▶ _SUPPLIED MATERIAL_
============

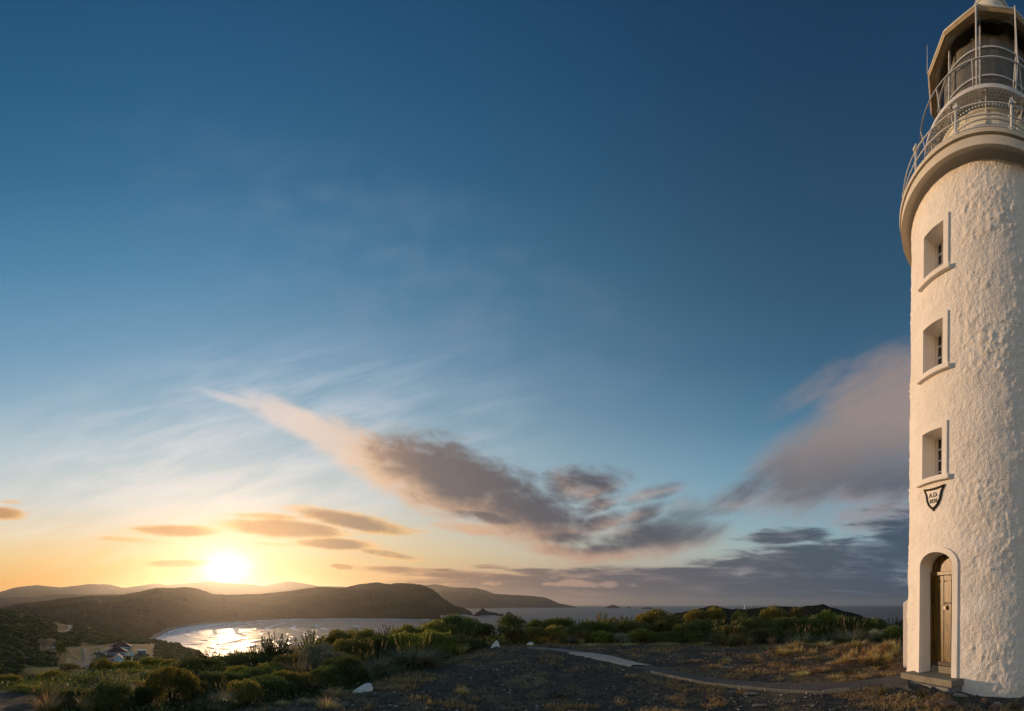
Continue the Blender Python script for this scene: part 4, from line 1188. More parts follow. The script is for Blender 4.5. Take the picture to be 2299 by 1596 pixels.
# ------------------------------------------------------------------ plant prototypes
def unit(v): return v/np.maximum(np.linalg.norm(v, axis=1, keepdims=True), 1e-9)
def leaf_cards(C, D, L, W, droop=.25):
    """one pointed leaf at each point C, along D"""
    n = len(C); D = unit(D)
    S = unit(np.cross(D, rng.normal(size=(n, 3)))); N = np.cross(S, D)
    L = np.asarray(L).reshape(-1, 1)*np.ones((n, 1)); W = np.asarray(W).reshape(-1, 1)*np.ones((n, 1))
    b = C; m = C+D*L*.5
    V = np.stack([b, m-S*W*.5+N*L*droop*.3, C+D*L, m+S*W*.5+N*L*droop*.3], 1).reshape(-1, 3)
    return V, np.arange(n*4).reshape(-1, 4)
def join(parts):
    Vs = []; Qs = []; o = 0
    for V, Q in parts: Vs.append(V); Qs.append(Q+o); o += len(V)
    return np.concatenate(Vs), np.concatenate(Qs)
def dome_shrub(seed, nl, n, leaf, wid, mat_, squash=1.0, fuzz=.10, up=.5):
    """rounded bush of many small lobes: about 1 m half-width, 1 m high"""
    g = np.random.default_rng(seed)
    lob = []
    for i in range(nl):
        a = g.random()*2*PI; rr = math.sqrt(g.random())*.66
        h = (.60+.22*g.random())*math.sqrt(max(.05, 1-(rr/.98)**2))
        lob.append((rr*math.cos(a), rr*math.sin(a), h*squash, .24+.17*g.random()))
    for i in range(nl//2):
        a = g.random()*2*PI; lob.append((.74*math.cos(a), .74*math.sin(a), .16+.2*g.random(), .24+.1*g.random()))
    lob = np.array(lob)
    k = g.integers(0, len(lob), n)
    d = unit(g.normal(size=(n, 3))); d[:, 2] = np.where(d[:, 2] < -.35, -d[:, 2], d[:, 2])
    rad = lob[k, 3]*(1-np.abs(g.normal(size=n))*.16+fuzz*g.random(n))
    C = lob[k, :3]+d*rad[:, None]
    C[:, 2] = np.maximum(C[:, 2], .02+.1*g.random(n))
    D = d+g.normal(size=(n, 3))*.45+np.array([0, 0, up])
    parts = [leaf_cards(C, D, leaf*(.6+.8*g.random(n)), wid*(.7+.6*g.random(n)))]
    # loose sprigs standing out of the outline
    ns = 130
    k = g.integers(0, len(lob), ns); d = unit(g.normal(size=(ns, 3))+[0, 0, .9])
    B0 = lob[k, :3]+d*(lob[k, 3]*.9)[:, None]
    ax = unit(d+[0, 0, .9]+g.normal(size=(ns, 3))*.3); ln = .07+.16*g.random(ns)**1.5
    m = 16
    t = np.tile(np.linspace(0, 1, m), ns); kk = np.repeat(np.arange(ns), m)
    C2 = B0[kk]+ax[kk]*(t*ln[kk])[:, None]
    D2 = ax[kk]*.8+g.normal(size=(ns*m, 3))*.6
    parts.append(leaf_cards(C2, D2, leaf*.75*(.7+.5*g.random(ns*m)), wid*.7))
    return join(parts)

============

▶ _TASK_
Except for the pictures, print the data above exactly.

▶ _EXERCISE RESPONSE_
Continue the Blender Python script for this scene: part 4, from line 1188. More parts follow. The script is for Blender 4.5. Take the picture to be 2299 by 1596 pixels.
# ------------------------------------------------------------------ plant prototypes
def unit(v): return v/np.maximum(np.linalg.norm(v, axis=1, keepdims=True), 1e-9)
def leaf_cards(C, D, L, W, droop=.25):
    """one pointed leaf at each point C, along D"""
    n = len(C); D = unit(D)
    S = unit(np.cross(D, rng.normal(size=(n, 3)))); N = np.cross(S, D)
    L = np.asarray(L).reshape(-1, 1)*np.ones((n, 1)); W = np.asarray(W).reshape(-1, 1)*np.ones((n, 1))
    b = C; m = C+D*L*.5
    V = np.stack([b, m-S*W*.5+N*L*droop*.3, C+D*L, m+S*W*.5+N*L*droop*.3], 1).reshape(-1, 3)
    return V, np.arange(n*4).reshape(-1, 4)
def join(parts):
    Vs = []; Qs = []; o = 0
    for V, Q in parts: Vs.append(V); Qs.append(Q+o); o += len(V)
    return np.concatenate(Vs), np.concatenate(Qs)
def dome_shrub(seed, nl, n, leaf, wid, mat_, squash=1.0, fuzz=.10, up=.5):
    """rounded bush of many small lobes: about 1 m half-width, 1 m high"""
    g = np.random.default_rng(seed)
    lob = []
    for i in range(nl):
        a = g.random()*2*PI; rr = math.sqrt(g.random())*.66
        h = (.60+.22*g.random())*math.sqrt(max(.05, 1-(rr/.98)**2))
        lob.append((rr*math.cos(a), rr*math.sin(a), h*squash, .24+.17*g.random()))
    for i in range(nl//2):
        a = g.random()*2*PI; lob.append((.74*math.cos(a), .74*math.sin(a), .16+.2*g.random(), .24+.1*g.random()))
    lob = np.array(lob)
    k = g.integers(0, len(lob), n)
    d = unit(g.normal(size=(n, 3))); d[:, 2] = np.where(d[:, 2] < -.35, -d[:, 2], d[:, 2])
    rad = lob[k, 3]*(1-np.abs(g.normal(size=n))*.16+fuzz*g.random(n))
    C = lob[k, :3]+d*rad[:, None]
    C[:, 2] = np.maximum(C[:, 2], .02+.1*g.random(n))
    D = d+g.normal(size=(n, 3))*.45+np.array([0, 0, up])
    parts = [leaf_cards(C, D, leaf*(.6+.8*g.random(n)), wid*(.7+.6*g.random(n)))]
    # loose sprigs standing out of the outline
    ns = 130
    k = g.integers(0, len(lob), ns); d = unit(g.normal(size=(ns, 3))+[0, 0, .9])
    B0 = lob[k, :3]+d*(lob[k, 3]*.9)[:, None]
    ax = unit(d+[0, 0, .9]+g.normal(size=(ns, 3))*.3); ln = .07+.16*g.random(ns)**1.5
    m = 16
    t = np.tile(np.linspace(0, 1, m), ns); kk = np.repeat(np.arange(ns), m)
    C2 = B0[kk]+ax[kk]*(t*ln[kk])[:, None]
    D2 = ax[kk]*.8+g.normal(size=(ns*m, 3))*.6
    parts.append(leaf_cards(C2, D2, leaf*.75*(.7+.5*g.random(ns*m)), wid*.7))
    return join(parts)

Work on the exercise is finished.